Finalmente, fechando o último dia da Mostra, foi exibido Inconfissões (2017), de Ana Galizia. Construído a partir de imagens de arquivo, o documentário representa aspectos da vida de Luiz Roberto Galizia, artista teatral importante nas décadas de 70 e 80, e um tio que a diretora nunca conheceu. As imagens que compõem o filme são todas inéditas, tendo sido encontradas por Ana trinta anos após o falecimento de Luiz. Diferentemente de obras nas quais realizadores buscam acertar contas com o passado – ou mesmo, flertando com o modelo do thriller, recorrer a fragmentos a fim de montar uma narrativa (penso nos exemplos recentes de Coração de Cachorro (2015), de Laurie Anderson, e do belíssimo La Casa de Los Lúpulos, (2016), de Paula Hopf), Inconfissões não é um tributo convencional a seu objeto de análise. Entretanto, tampouco é uma forma de problematizá-lo, desconstruí-lo ou mostrar dele “a outra face” (como bem fez Maria Clara Escobar em Os Dias Com Ele (2014)). Mais do que qualquer coisa, Inconfissões é um filme de fantasma. O Galizia que vemos não é o ator, o acadêmico ou o fundador da Ornitorrinco. Ele não é exatamente o filho, o ativista ou o mentor. O Luiz de Inconfissões é uma presença – esquiva, mutante, incompleta. Tanto a trilha sonora quanto a brilhante montagem do curta ajudam a criar uma constante sensação de imprecisão: cenas bucólicas são atravessadas por fotos protocolares ou desconcertantes imagens de intimidade sexual. O homem, que parecemos conhecer tão bem ao final dos 21 minutos de projeção, nos é sempre um total estrangeiro, o esboço de uma figura sem margens. Há algo de hipnótico em Inconfissões, filme reflexivo, carregado de potência afetiva e, ao mesmo tempo, vazio de certezas. Com sua obra, Ana Galizia, conscientemente, atinge o oposto do que muitos almejam: coaduna cenas fortes, de modo forte, a fim de dar materialidade a um espectro.

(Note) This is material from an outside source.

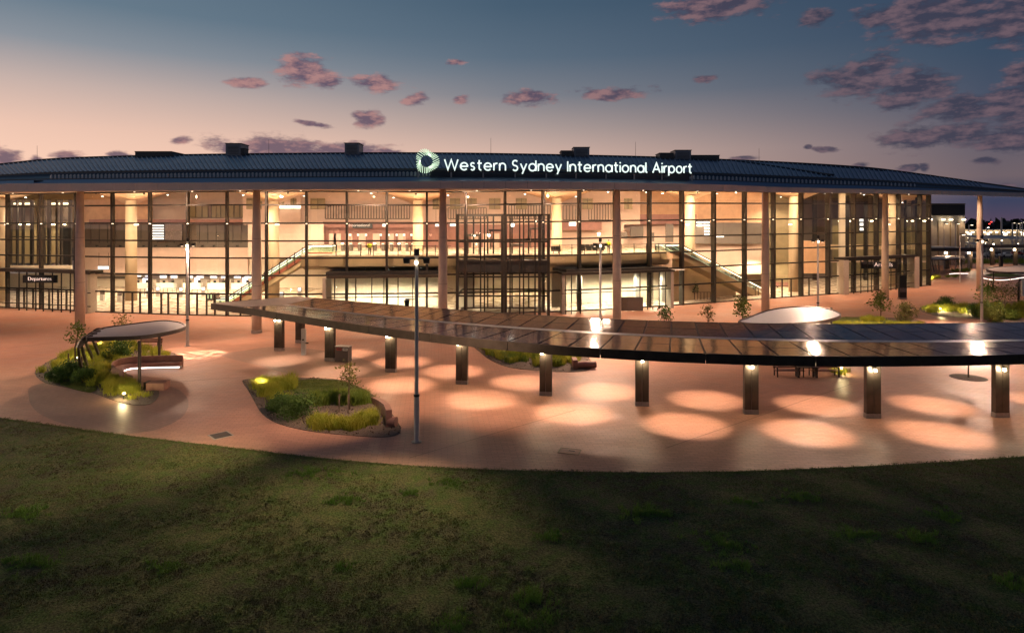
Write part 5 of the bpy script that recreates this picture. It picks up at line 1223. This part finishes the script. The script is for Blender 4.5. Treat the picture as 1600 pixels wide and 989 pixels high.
# beds at the right
tussocks(scatter([(1440,484),(1455,480),(1510,479),(1560,476),(1640,476),(1700,490),(1690,500),(1600,500),(1555,495),(1500,490),(1450,489)], 190), 'ornamental_grass', 'tussock', .95, 70, spread=.2)
tussocks(scatter([(1300,505),(1340,508),(1440,506),(1440,512),(1300,512)], 50), 'ornamental_grass', 'tussock', .6, 60); tussocks(scatter([(1345,499),(1370,498),(1380,502),(1350,504)], 14), 'ornamental_grass', 'tussock', .8, 80)
tussocks(scatter([(1060,515),(1160,512),(1240,512),(1180,522),(1090,524)], 70), 'ornamental_grass', 'tussock_dark', .7, 60)
shrub(1481,480,1.1,'dark round shrub behind the lit grasses at the right'); shrub(1469,481,.8,'smaller dark shrub at the back left of the right garden'); shrub(1527,495,1.2,'dark ball shrub left of the right lamp post',n=3000)
shrub(1548,503,1.25,'light green leafy bush right of the right lamp post','leaf',3000,1.1,.2); shrub(1416,506,1.15,'loose light green bush beside the right lawn patch','leaf_warm',1500,1.2,.2); shrub(1580,500,1.0,'low green bush at the right edge of the right garden','tussock_dark')
tree(G(1376,499), 3.4, 1.15, 1300, 'leafy young tree in front of the column near the right lawn patch', 'leaf', .24, seed=11, trunk_h=.25); tree(G(1160,512), 3.4, .9, 1200, 'leafy young tree left of the cream oval canopy', 'leaf', .24, seed=12, trunk_h=.3)
tree(G(1106,512), 2.5, .85, 700, 'thin reddish young tree between two greener ones', 'leaf_warm', .18, seed=13, trunk_h=.25); tree(G(1041,512), 2.4, .9, 800, 'small dark young tree above the solar canopy edge', 'shrub', .22, seed=14, trunk_h=.2)
tree(G(1543,488), 4.1, 1.3, 1300, 'dense young tree just right of the right lamp post', 'leaf', .24, seed=15, trunk_h=.3); tree(G(1570,490), 3.8, 1.8, 900, 'loose warm leaved young tree right of the dense one', 'leaf_warm', .22, seed=16, trunk_h=.3); tree(G(1500,423), 2.9, 1.5, 500, 'small reddish tree in the far bed right of the building', 'leaf_warm', .24, seed=17, trunk_h=.25)
garden_light(1469,487,190,'left garden light glowing yellow in the right garden'); garden_light(1515,490,210,'right garden light glowing yellow in the right garden')
garden_light(1315,583,60,'garden light beneath the solar canopy beside the benches'); garden_light(1454,437,140,'garden light at the right foot of the building corner')
tussocks([(1309,583),(1320,582),(1314,586),(1303,582)], 'ornamental_grass', 'tussock', .5, 80)
tussocks(scatter([(1452,437),(1460,432),(1468,434),(1462,438)], 14), 'ornamental_grass', 'tussock', .9, 50); tussocks(scatter([(1487,424),(1515,422),(1514,426),(1490,427)], 26), 'ornamental_grass', 'tussock_dark', 1.0, 50); tussocks(scatter([(1476,432),(1498,431),(1495,434),(1478,434)], 12), 'ornamental_grass', 'tussock_dark', .5, 50)
# small tree in its round pit under the canopy
tp = G(1513,590); tag(MB().tube([(tp.x,tp.y,-.01),(tp.x,tp.y,.012)], 1.15, 28).build('tree_pit', M['gravel']), kind='structure')
tree(tp, 3.2, .9, 420, 'small tree in a round pit seen below the solar canopy', 'leaf_warm', .16, seed=21, trunk_h=.5)
# ================================================================== SEATS
def bench_wall(pts_px, lab, back=None, w=.55, led=True):
    pts = [G(x,y) for x,y in pts_px]
    P2 = []
    for i in range(len(pts)-1):
        p0 = pts[max(i-1,0)]; p1 = pts[i]; p2_ = pts[i+1]; p3 = pts[min(i+2,len(pts)-1)]
        for j in range(4): u = j/4; P2.append(.5*((2*p1)+(-p0+p2_)*u+(2*p0-5*p1+4*p2_-p3)*u*u+(-p0+3*p1-3*p2_+p3)*u**3))
    P2.append(pts[-1]); b_ = empty('curved_bench', pts[len(pts)//2], lab, 'bench')
    m = MB(); m.wallrun([(p.x,p.y) for p in P2], w, .16, .46); m.build('seat', M['brick_red'], b_); m = MB(); m.wallrun([(p.x,p.y) for p in P2], w-.16, 0, .158); m.build('plinth', M['concrete'], b_)
    if led:
        o = offs(P2, -w/2+.0); m = MB(); m.strip([Vector((p.x,p.y,.06)) for p in o], [Vector((p.x,p.y,.155)) for p in o]); m.build('light_strip', M['e_led'], b_)
    if back:
        q = offs(P2[back[0]:back[1]], w/2+.06); m = MB(); m.wallrun([(p.x,p.y) for p in q], .12, 0, .9); m.build('backrest', M['brick_red'], b_)
    return b_
bench_wall([(201,599),(190,593.5),(184,587),(190,581),(207,577),(230,575.8),(258,575),(283,574.5)], 'curved red brick bench with a glowing strip under its seat beneath the teardrop canopy', (0,29))
bench_wall([(1481,429),(1490,428),(1512,428)], 'far straight bench with a white glowing strip right of the building', None)
bench_wall([(1537,435),(1548,437.5),(1562,438.5),(1580,437),(1600,434),(1640,431)], 'long curved kerb bench with a white glowing strip at the far right', None, .5)
p = G(247,608); s = empty('block_seat', p, 'red brick block seat with a small dark frame in front of the left bed', 'seat'); MB().box((p.x,p.y,.26), (1.15,.9,.5), .1).build('block', M['brick_red'], s)
fr = MB(); [fr.box((p.x-.78+dx,p.y,.25), (.05,.6,.5)) for dx in (0,.16)]; fr.box((p.x-.7,p.y,.5), (.2,.6,.04)); fr.build('side_frame', M['frame'], s)
def block(px, py, lab, rz=0, sz=(1.6,.7,.5)):
    p = G(px,py); s = empty('curved_block_seat', p, lab, 'seat'); m = MB(); m.tube([(p.x-sz[0]/2,p.y,.3),(p.x+sz[0]/2,p.y+.1,.3)], .26, 16); m.build('rounded_end', M['brick_red'], s); MB().box((p.x-sz[0]*.5,p.y+.3,.35), (.35,1.2,.7)).build('back_block', M['brick_red'], s)
block(915,576,'red rounded block at the right end of the third planted bed')
# angled wall seat on the right of the middle island
p = [G(583,628),G(596,640),G(604,655),G(608,668)]; s = empty('wedge_wall', p[2], 'low dark red wedge wall with a rounded end on the right side of the middle island', 'wall')
m = MB(); m.wallrun([(q.x,q.y) for q in p], .32, 0, [.35,.55,.85,.95]); m.build('wall', M['brick_red'], s); q = G(612,667); m = MB(); m.tube([(q.x-.2,q.y+.1,.28),(q.x+.25,q.y,.28)], .27, 16); m.build('rounded_end', M['brick_red'], s)
q = G(615.5,665); m = MB(); m.tube([(q.x,q.y-.2,.02),(q.x,q.y-.2,.1)], .06, 8); m.build('foot_light', M['e_warm'], s); lamp('POINT', (q.x+.1,q.y-.35,.15), 14, (1,.75,.5), s, .04, name='foot_lamp')
def park_bench(px, py, L, lab, mt='brick_red', rz=0):
    p = G(px,py); b_ = empty('park_bench', p, lab, 'bench', None)
    for k in range(4): MB().box((p.x,p.y-.2+k*.13,.45), (L,.11,.04)).build('seat_slat', M[mt], b_)
    for k in range(3): MB().box((p.x,p.y+.3+k*.03,.6+k*.13), (L,.04,.11)).build('back_slat', M[mt], b_)
    for x in (p.x-L/2+.12,p.x+L/2-.12):
        m = MB(); m.bar((x,p.y-.25,0),(x,p.y-.22,.66),.06); m.bar((x,p.y+.35,0),(x,p.y+.36,.9),.06); m.bar((x,p.y-.25,.66),(x,p.y+.35,.66),.06); m.bar((x,p.y-.25,.42),(x,p.y+.35,.42),.05); m.build('end_frame', M['steel_dark'], b_)
park_bench(233,546,2.0,'slatted bench with dark metal arms behind the left planted bed'); park_bench(1233,588,2.1,'slatted bench with red slats beneath the solar canopy, left one of the pair'); park_bench(1288,588,2.1,'slatted bench with red slats beneath the solar canopy, right one of the pair')
def table(px, py, lab):
    p = G(px,py); t = empty('picnic_table', p, lab, 'table'); MB().box((p.x,p.y,.74), (1.5,.8,.05)).build('tabletop', M['steel_dark'], t)
    for x in (-.65,.65): MB().box((p.x+x,p.y,.36), (.06,.6,.72)).build('leg', M['steel_dark'], t)
table(1260,589,'dark metal table between the two slatted benches')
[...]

Todas as coisas que vemos são ecos: as ruas sujas, as tardes nos jardins, as paradas, os apês. No poderosíssimo plano final, um homem performa sexo oral em um Luiz duplicado, diagonal, sem rosto. Assim como no filme que culmina, tudo em tal imagem é mistério: matéria do tempo, leve, destrutiva e enigmática. Em suma: pura Vida, puro Cinema.
Nenhuma obra poderia ter fechado melhor a Mostra.